The main melody tells you of a bleak and dystopian world with little hope, but there's still a strong sense of majesty and cultural tradition. The vibes are incredibly on-point for the setting, and not since I heard the theme from Mechanicus by Guillaume David have I ever felt this strong a connection with this fictional setting.

Not only does the main soundtrack encapsulate the universe, but it also adapts and changes based on where you are as a player, what you are experiencing and also what you're doing. If your psyker is using too much of their powers and the veil between realities is pierced, everything changes, and you truly get the sense that you made a big mistake and are treading on very thin ice. This is a masterful game musically, and I credit a big part of its ability to pull you into the story to the music. I'd say it's one of the best soundtracks to the W40K universe, and that's saying a lot.

Speaking of a title song that immediately pulls you in, let's talk Baldur's Gate 3.

Baldur's Gate 3 Music

When Borislav Slavov decided to make the soundtrack to Baldur's Gate 3, he joined a pantheon of incredibly talented composers that have composed songs for the worlds of Dungeons & Dragons. Among the greats are Jeremy Soule, Michael Hoenig, Howard Drossin, Sam Hulick, Mark Morgan, and more. With the main theme for Baldur's Gate 3 you have to tell the tale of the game in one song. You have to reveal the terribly dark ancestry of the lord of murder, the Illithid threat, the epic adventure, and, not to forget the setting of the game at the Sword Coast of Faerûn. Which is an impossible task, really, unless your name is Borislav Slavov of course.

From the very first low-key reversed vibrating piano notes to the ensemble of singers chanting something in a foreign language to the shattering deep beats that sounds like a Japanese Taiko and the strings that are best described as something out of a horror scene in a Alfred Hitchcock-movie. All of this forebodes a tale that isn't sunshine and roses, but an epic tale of survival in an end of the world scenario.

But then you're pulled into the heroics of the forebearers (Baldur's Gate 1, Shadows of Amn, and BG2) and begin to understand that this not just about the threat, but the incredible boldness that is required to overcome that threat, in true Epic Fantasy musical storytelling.

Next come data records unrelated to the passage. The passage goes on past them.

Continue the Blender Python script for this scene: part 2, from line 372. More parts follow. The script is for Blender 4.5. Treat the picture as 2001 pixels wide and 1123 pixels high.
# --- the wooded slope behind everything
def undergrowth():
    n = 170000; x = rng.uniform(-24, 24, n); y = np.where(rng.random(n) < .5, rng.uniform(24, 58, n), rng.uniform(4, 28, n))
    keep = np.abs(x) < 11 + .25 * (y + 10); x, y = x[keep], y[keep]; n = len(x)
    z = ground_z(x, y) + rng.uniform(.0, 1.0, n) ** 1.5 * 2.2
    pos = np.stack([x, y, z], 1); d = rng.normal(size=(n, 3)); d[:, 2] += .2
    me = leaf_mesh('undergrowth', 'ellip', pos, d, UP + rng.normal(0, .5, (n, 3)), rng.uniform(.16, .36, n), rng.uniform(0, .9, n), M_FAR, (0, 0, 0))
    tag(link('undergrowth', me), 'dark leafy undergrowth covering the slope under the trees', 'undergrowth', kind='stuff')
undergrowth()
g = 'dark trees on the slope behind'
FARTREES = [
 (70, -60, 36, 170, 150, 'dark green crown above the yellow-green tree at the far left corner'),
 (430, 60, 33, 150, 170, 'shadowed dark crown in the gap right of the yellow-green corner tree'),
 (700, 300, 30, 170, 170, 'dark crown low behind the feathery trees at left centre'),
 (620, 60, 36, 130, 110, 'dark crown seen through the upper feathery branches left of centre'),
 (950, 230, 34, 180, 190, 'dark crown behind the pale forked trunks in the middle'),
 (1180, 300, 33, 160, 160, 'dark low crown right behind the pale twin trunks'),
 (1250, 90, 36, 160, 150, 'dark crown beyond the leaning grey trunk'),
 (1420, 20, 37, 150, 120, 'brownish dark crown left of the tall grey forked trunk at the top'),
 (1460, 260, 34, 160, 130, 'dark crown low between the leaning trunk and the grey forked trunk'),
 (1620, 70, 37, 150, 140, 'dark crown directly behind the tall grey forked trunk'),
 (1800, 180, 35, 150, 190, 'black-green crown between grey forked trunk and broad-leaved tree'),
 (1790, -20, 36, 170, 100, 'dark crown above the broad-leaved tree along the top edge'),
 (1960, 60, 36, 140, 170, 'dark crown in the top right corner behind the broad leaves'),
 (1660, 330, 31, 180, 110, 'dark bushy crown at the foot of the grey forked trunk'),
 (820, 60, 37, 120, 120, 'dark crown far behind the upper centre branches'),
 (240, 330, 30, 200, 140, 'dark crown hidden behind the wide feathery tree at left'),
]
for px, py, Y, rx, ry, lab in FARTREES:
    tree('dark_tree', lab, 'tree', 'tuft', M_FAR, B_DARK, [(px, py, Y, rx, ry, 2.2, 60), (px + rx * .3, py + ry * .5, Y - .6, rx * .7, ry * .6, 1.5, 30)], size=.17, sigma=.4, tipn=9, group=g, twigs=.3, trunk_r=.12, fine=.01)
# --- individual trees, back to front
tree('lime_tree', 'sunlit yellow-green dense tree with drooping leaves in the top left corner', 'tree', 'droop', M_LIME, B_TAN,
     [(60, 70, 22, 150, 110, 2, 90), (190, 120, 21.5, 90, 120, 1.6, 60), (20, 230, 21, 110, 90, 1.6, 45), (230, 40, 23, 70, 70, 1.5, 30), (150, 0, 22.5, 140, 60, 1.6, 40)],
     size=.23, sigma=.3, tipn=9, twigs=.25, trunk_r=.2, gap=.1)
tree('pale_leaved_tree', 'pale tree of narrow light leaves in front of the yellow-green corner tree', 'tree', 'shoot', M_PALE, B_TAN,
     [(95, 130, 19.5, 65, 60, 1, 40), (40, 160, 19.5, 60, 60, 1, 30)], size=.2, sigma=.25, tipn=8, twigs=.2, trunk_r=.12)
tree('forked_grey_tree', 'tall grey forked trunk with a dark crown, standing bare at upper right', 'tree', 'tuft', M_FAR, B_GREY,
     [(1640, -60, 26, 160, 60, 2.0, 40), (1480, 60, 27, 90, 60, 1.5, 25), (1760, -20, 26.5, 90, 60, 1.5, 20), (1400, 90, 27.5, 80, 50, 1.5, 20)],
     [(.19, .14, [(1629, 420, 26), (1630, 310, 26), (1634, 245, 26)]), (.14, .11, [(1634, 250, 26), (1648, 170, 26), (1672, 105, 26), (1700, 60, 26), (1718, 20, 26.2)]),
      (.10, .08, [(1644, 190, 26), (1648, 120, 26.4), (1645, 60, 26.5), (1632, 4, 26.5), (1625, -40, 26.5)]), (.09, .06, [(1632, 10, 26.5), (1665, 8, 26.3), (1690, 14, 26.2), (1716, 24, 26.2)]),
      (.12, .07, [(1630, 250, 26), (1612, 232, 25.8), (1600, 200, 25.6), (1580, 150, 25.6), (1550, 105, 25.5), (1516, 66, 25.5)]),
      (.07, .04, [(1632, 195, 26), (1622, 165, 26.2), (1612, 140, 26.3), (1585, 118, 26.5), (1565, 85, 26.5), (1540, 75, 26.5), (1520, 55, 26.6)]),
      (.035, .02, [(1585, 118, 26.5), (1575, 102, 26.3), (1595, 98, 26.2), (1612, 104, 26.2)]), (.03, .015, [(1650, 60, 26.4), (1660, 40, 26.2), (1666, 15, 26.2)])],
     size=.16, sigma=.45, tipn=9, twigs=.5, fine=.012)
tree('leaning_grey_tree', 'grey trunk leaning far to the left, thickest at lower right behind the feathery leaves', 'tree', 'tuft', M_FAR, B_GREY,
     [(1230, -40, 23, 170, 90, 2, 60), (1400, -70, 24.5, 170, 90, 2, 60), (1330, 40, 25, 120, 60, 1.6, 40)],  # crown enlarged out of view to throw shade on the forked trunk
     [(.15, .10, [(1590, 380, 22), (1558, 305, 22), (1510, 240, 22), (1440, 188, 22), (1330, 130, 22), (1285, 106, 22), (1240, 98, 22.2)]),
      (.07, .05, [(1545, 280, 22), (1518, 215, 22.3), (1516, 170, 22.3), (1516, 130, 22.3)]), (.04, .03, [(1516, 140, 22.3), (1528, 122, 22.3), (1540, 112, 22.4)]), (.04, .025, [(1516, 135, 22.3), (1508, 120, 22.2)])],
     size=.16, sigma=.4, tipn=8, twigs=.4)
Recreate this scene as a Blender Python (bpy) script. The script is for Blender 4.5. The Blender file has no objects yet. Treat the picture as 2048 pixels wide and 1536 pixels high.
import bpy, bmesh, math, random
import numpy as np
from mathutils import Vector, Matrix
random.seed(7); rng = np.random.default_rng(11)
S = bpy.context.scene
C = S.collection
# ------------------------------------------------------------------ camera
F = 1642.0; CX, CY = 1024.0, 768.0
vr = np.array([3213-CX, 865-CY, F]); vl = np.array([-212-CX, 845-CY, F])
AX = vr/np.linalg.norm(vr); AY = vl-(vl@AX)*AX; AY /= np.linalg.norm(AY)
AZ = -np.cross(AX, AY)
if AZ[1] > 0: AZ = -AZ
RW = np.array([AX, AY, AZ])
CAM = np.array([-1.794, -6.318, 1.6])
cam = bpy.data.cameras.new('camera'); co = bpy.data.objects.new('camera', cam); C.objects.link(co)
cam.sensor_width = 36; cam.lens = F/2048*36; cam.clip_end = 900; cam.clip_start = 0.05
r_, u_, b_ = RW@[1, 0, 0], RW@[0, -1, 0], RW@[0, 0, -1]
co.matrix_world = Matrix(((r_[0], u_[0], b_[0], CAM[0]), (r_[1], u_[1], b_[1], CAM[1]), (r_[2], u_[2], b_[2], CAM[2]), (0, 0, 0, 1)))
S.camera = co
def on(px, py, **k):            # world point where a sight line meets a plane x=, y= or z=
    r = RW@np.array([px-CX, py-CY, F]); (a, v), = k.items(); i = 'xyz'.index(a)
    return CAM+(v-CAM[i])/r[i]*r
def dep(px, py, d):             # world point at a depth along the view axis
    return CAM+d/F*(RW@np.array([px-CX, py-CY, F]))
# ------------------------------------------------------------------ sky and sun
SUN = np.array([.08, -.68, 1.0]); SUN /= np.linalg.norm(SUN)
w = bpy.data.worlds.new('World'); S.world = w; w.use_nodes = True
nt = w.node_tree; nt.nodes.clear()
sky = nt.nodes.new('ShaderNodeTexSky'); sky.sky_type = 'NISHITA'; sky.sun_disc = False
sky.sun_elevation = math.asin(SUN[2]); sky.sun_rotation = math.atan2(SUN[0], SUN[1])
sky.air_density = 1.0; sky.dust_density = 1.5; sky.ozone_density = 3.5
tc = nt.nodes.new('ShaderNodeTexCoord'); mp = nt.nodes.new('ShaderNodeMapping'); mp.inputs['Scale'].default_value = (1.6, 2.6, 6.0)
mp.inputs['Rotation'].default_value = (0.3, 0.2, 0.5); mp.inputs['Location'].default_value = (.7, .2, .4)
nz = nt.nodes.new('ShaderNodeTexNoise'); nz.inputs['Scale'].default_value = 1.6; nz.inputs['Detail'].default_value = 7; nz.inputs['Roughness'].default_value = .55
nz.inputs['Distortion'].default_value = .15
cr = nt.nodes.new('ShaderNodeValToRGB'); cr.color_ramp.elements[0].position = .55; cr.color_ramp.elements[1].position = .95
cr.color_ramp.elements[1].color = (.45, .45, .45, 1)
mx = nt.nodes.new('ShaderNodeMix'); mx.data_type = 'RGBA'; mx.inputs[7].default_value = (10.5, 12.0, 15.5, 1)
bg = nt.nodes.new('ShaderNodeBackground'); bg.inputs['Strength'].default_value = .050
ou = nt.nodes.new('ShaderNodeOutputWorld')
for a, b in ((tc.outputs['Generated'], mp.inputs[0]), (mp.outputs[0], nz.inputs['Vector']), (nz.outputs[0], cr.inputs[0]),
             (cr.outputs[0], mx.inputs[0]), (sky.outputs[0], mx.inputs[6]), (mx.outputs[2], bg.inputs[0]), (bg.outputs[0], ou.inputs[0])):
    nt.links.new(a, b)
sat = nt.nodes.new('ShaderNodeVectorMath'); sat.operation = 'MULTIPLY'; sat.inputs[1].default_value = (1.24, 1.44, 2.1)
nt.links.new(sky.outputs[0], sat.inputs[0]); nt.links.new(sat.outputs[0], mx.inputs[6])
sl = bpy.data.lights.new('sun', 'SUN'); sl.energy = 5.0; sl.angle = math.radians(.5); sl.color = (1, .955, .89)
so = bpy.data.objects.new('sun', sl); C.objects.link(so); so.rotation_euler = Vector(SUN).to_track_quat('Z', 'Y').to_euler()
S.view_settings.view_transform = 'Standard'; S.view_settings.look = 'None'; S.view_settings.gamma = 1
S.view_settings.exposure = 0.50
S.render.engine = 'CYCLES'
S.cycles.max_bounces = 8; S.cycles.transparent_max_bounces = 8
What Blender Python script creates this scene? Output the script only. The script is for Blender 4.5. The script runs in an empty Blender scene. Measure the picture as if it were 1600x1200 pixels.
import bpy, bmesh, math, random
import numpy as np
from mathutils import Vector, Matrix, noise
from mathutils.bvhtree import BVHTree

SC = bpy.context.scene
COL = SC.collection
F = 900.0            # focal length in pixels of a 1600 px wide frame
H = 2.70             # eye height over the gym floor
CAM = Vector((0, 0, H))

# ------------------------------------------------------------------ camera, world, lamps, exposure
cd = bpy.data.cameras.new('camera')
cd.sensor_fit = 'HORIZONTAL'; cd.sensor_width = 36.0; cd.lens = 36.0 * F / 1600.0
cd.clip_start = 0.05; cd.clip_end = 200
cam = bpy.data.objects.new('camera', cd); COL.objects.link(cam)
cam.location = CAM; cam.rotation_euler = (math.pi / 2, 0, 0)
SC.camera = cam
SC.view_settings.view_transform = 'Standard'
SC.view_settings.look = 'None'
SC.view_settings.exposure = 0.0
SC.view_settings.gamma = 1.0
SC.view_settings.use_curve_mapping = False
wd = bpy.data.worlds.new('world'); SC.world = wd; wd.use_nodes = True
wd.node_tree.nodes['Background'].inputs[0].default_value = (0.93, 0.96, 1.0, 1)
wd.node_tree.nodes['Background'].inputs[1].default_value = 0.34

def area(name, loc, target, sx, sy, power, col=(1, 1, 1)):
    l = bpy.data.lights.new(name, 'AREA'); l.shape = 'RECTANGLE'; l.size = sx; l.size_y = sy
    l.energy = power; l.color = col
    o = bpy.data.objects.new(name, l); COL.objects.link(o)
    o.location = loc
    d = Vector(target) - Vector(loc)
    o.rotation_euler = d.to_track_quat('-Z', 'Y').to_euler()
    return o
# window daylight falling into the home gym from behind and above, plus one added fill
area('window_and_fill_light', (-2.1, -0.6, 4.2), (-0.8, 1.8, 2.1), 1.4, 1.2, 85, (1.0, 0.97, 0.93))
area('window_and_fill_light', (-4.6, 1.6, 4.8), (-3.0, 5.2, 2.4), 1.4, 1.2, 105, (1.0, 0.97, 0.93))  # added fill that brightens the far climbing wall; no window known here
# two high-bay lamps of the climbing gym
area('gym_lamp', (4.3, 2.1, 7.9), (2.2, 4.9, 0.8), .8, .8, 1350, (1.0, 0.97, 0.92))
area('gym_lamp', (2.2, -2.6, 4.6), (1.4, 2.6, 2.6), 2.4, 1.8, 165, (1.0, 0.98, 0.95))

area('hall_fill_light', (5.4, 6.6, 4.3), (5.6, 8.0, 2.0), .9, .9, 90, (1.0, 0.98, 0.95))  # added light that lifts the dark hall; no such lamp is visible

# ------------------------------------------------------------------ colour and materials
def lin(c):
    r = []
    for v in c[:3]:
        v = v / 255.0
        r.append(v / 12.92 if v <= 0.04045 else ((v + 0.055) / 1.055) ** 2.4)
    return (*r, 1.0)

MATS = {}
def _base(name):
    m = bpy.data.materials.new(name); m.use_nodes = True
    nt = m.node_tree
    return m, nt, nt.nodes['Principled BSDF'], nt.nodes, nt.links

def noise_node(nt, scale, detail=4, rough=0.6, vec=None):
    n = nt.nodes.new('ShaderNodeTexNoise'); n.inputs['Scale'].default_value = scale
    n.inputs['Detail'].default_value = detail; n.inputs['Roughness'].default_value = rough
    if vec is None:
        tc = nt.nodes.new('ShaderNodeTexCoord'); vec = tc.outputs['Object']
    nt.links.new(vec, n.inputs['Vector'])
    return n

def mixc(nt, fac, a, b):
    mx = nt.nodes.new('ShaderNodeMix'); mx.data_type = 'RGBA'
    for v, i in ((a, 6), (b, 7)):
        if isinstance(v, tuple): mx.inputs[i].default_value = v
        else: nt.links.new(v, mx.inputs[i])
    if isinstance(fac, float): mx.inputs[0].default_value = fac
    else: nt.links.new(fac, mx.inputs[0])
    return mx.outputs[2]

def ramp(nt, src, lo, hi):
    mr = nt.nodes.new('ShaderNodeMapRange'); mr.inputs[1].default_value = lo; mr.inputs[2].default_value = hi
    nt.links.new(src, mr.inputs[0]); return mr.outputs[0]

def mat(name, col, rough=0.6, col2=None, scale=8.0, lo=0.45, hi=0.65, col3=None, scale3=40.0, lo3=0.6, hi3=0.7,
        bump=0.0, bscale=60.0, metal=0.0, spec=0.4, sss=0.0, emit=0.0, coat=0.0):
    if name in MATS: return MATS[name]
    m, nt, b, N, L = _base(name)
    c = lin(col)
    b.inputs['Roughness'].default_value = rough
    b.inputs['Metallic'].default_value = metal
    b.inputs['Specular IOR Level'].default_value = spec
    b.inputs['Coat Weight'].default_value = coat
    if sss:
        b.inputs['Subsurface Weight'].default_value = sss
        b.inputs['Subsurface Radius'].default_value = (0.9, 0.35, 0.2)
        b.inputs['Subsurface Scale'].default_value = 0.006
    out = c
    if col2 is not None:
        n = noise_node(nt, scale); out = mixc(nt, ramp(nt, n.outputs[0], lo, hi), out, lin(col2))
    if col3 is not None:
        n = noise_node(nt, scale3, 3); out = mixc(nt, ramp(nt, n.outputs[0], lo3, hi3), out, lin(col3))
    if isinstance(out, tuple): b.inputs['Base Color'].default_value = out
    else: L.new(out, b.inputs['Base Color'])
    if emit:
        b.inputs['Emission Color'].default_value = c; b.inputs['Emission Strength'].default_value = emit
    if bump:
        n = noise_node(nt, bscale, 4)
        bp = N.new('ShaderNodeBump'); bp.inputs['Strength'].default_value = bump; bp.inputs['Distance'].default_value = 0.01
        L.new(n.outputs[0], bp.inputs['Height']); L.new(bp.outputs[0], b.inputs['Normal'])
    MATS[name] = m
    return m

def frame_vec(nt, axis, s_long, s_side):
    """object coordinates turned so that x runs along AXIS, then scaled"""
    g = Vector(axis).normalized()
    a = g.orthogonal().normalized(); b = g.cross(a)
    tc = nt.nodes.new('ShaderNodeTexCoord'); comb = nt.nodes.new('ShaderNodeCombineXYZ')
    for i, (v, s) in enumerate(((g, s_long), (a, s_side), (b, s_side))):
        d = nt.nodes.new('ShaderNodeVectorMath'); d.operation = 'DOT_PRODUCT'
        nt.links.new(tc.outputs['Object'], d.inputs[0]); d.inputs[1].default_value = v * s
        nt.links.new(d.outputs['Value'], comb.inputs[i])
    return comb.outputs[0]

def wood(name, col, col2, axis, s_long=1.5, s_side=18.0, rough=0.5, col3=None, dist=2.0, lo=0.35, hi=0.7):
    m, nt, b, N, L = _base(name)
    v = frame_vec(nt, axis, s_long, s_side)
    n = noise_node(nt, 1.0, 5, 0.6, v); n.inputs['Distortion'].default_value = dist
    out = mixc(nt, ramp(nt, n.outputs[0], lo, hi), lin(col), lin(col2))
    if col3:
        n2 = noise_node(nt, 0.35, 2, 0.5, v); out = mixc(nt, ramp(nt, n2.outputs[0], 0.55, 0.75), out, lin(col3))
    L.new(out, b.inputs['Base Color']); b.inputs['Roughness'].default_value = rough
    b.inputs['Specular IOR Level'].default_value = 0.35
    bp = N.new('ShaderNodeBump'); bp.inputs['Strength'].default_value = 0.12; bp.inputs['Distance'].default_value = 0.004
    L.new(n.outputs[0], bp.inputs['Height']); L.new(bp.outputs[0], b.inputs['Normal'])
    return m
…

The last time someone had this high expectations and big shoes to fill, was probably when Howard Shore had to write music for the trilogy Lord of the Rings, and it goes without saying that both pulled it off.

Having spoken about these two, it's perhaps best to finally speak a little about a game that I actually was directly involved in.

Bloodhunt Music

When Atanas Valkov was approached to compose the music behind Bloodhunt, he faced the difficult task of trying to capture the essence of both a World of Darkness, and the deep traditions of a hidden ancient society of vampires. On top of this, he had to also encapsulate the city of Prague in which the game is set.

Very wisely he chose classical music instruments and a grand orchestra to manifest this. Old Prague has distant memories and a history full of archaic tales, some of which are filled with horror, others that contain the very foundation of the tale of Europe as some credit this city to be the heart of the continent.

Knowing so much about the eastern traditions of music, Atanas included the many notes of slavic and Balkan instruments alongside the powerful string instruments, but in my opinion the real hero here is the piano, which tells the tale of the deceptive intrigue and provides a voice of the Camarilla and Anarchs that feud over the city.

Atanas does not only manage to write music for the city and the vampire societies, he also goes down into the details of the different vampire clans. When you play as a Nosferatu, or a Toreador, or a Brujah, the music appropriately shifts, again emphasizing your choice as a player and reflecting upon your agency.

Atanas spent several years on this project and it shows. I'm proud to own the full soundtrack on vinyl, it's THAT good.